━━━━━ Records shown

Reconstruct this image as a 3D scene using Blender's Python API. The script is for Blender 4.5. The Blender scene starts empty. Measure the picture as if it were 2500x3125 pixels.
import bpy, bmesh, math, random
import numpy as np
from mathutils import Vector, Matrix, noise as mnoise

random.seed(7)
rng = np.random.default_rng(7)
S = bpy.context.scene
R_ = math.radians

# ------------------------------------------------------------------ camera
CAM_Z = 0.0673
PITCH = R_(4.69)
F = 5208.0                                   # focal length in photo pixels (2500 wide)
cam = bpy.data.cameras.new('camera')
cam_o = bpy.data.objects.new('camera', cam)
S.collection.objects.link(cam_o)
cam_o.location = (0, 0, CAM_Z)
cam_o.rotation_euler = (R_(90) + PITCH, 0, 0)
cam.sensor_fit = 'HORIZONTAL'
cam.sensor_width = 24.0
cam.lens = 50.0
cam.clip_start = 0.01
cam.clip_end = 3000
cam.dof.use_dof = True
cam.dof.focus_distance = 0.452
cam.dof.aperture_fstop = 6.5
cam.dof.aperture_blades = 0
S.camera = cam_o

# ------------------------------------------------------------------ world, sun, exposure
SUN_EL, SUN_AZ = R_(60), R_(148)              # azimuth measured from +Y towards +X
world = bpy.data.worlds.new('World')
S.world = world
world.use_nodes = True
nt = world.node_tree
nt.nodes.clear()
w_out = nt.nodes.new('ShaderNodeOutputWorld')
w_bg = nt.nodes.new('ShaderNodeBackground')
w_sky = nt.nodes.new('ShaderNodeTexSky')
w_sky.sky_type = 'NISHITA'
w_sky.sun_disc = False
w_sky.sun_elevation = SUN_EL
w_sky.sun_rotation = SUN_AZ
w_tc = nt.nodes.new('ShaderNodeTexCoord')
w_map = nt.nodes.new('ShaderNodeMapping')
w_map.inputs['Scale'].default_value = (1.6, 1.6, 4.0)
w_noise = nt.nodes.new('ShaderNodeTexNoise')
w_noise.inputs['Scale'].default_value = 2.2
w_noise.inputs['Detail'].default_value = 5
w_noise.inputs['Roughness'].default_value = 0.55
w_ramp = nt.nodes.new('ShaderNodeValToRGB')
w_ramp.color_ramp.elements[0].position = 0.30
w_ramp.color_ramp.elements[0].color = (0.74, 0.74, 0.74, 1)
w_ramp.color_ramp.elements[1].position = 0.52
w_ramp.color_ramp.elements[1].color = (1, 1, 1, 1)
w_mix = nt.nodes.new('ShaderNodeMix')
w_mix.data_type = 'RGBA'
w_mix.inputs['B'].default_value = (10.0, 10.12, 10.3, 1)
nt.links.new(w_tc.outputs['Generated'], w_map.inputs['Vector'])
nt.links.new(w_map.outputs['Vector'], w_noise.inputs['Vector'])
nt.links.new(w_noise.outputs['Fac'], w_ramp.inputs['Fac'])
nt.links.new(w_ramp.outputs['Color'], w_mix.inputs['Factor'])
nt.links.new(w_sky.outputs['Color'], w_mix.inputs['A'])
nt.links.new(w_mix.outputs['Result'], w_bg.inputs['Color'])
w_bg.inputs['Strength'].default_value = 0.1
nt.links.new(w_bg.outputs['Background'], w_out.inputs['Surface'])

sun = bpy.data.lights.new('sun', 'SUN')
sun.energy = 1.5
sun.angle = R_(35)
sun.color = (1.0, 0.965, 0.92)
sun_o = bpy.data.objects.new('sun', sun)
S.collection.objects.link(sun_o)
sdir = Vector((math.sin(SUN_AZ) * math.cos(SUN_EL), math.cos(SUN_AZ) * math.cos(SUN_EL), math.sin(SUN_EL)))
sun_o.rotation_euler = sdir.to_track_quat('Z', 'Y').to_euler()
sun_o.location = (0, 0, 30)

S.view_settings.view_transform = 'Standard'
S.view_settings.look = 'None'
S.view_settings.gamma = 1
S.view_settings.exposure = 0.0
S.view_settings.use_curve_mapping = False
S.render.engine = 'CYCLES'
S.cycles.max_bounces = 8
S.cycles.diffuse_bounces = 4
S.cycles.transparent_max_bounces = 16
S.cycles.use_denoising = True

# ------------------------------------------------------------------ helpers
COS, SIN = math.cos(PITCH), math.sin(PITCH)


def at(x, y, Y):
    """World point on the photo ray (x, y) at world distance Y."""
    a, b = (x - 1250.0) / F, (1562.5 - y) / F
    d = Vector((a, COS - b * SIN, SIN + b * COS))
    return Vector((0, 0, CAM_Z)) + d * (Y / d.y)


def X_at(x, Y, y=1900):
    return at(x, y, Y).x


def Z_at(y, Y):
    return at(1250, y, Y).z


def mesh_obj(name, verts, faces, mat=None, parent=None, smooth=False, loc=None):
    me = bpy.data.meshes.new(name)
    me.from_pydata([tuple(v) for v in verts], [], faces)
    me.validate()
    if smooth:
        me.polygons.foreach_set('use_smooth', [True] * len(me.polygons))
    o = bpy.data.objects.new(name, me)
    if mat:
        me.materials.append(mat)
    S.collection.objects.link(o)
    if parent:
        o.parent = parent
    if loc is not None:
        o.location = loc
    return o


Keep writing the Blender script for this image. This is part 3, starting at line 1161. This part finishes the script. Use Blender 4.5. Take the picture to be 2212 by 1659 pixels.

━━━━━━━━━━

• _Problem to work on_: Report the number of lines above containing the word "pixels", with no other text.

• _Solution to the problem_: 3